__Exercise goal__: Nothing but the lines from the top of the data to the line holding "6), 'wire', GREY)" should be printed, word for word and both ends included; leave the pictures out.

__Collected data__:
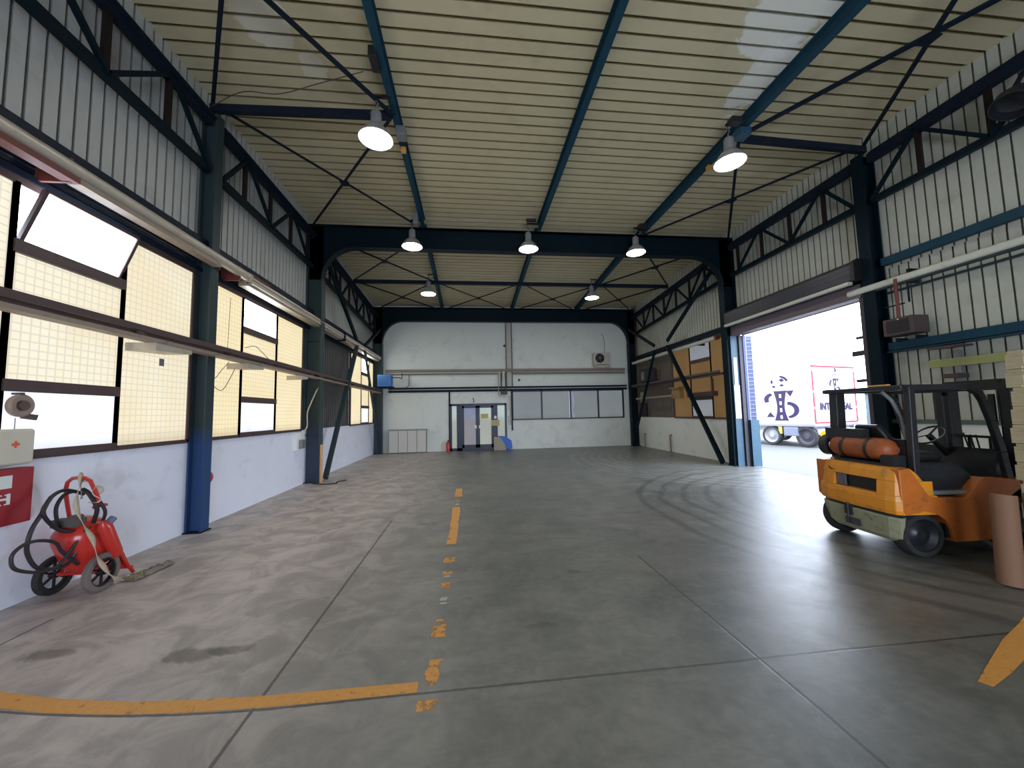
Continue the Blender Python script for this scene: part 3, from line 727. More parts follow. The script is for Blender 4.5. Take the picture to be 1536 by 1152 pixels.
T.part(MB().lathe([(0, .03), (.03, .035), (.05, .06), (.09, .065), (.105, .05), (.1, .02), (.06, 0), (0, -.02)], (XL+.04, 3.885, 1.81), Rx), 'horn_bell', pmat('dusty_beige_horn', (.30, .22, .18), .5), smooth=True)
T.part(MB().cyl((XL+.02, 3.885, 1.81), (XL+.12, 3.885, 1.81), .04, 14), 'driver', pmat('brown_driver', (.12, .07, .06), .5), smooth=True)
T.part(MB().bar((XL+.0, 3.88, 1.92), (XL+.1, 3.88, 1.92), .03, .02).bar((XL+.03, 3.95, 1.72), (XL+.12, 3.98, 1.7), .03, .05), 'bracket', BROWN)
T.part(MB().tube([(XL+.03, 3.9, 1.7), (XL+.03, 3.9, 1.55)], .004, 6), 'wire', GREY)

# first-aid and hydrant cabinets
def textmesh(s, size, m, name, parent, mat, depth=.002):
    cu = bpy.data.curves.new(name, 'FONT'); cu.body = s; cu.size = size; cu.extrude = depth; cu.offset = size*.035; cu.align_x = 'CENTER'; cu.align_y = 'CENTER'
    tmp = bpy.data.objects.new('tmp', cu); COL.objects.link(tmp)
    dg = bpy.context.evaluated_depsgraph_get(); me = bpy.data.meshes.new_from_object(tmp.evaluated_get(dg))
    COL.objects.unlink(tmp); bpy.data.objects.remove(tmp)
    me.name = name; me.transform(mat); me.materials.clear(); me.materials.append(m)
    o = bpy.data.objects.new(name, me); COL.objects.link(o); o.parent = parent; return o
T = W('first_aid_cabinet', 'white first aid cabinet with small red cross on the left wall', 'cabinet', (XL, 3.72, 1.28))
T.part(MB().box(XL, XL+.14, 3.46, 3.96, 1.28, 1.60), 'body', CREAM, bevel=.018)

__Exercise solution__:
Continue the Blender Python script for this scene: part 3, from line 727. More parts follow. The script is for Blender 4.5. Take the picture to be 1536 by 1152 pixels.
T.part(MB().lathe([(0, .03), (.03, .035), (.05, .06), (.09, .065), (.105, .05), (.1, .02), (.06, 0), (0, -.02)], (XL+.04, 3.885, 1.81), Rx), 'horn_bell', pmat('dusty_beige_horn', (.30, .22, .18), .5), smooth=True)
T.part(MB().cyl((XL+.02, 3.885, 1.81), (XL+.12, 3.885, 1.81), .04, 14), 'driver', pmat('brown_driver', (.12, .07, .06), .5), smooth=True)
T.part(MB().bar((XL+.0, 3.88, 1.92), (XL+.1, 3.88, 1.92), .03, .02).bar((XL+.03, 3.95, 1.72), (XL+.12, 3.98, 1.7), .03, .05), 'bracket', BROWN)
T.part(MB().tube([(XL+.03, 3.9, 1.7), (XL+.03, 3.9, 1.55)], .004, 6), 'wire', GREY)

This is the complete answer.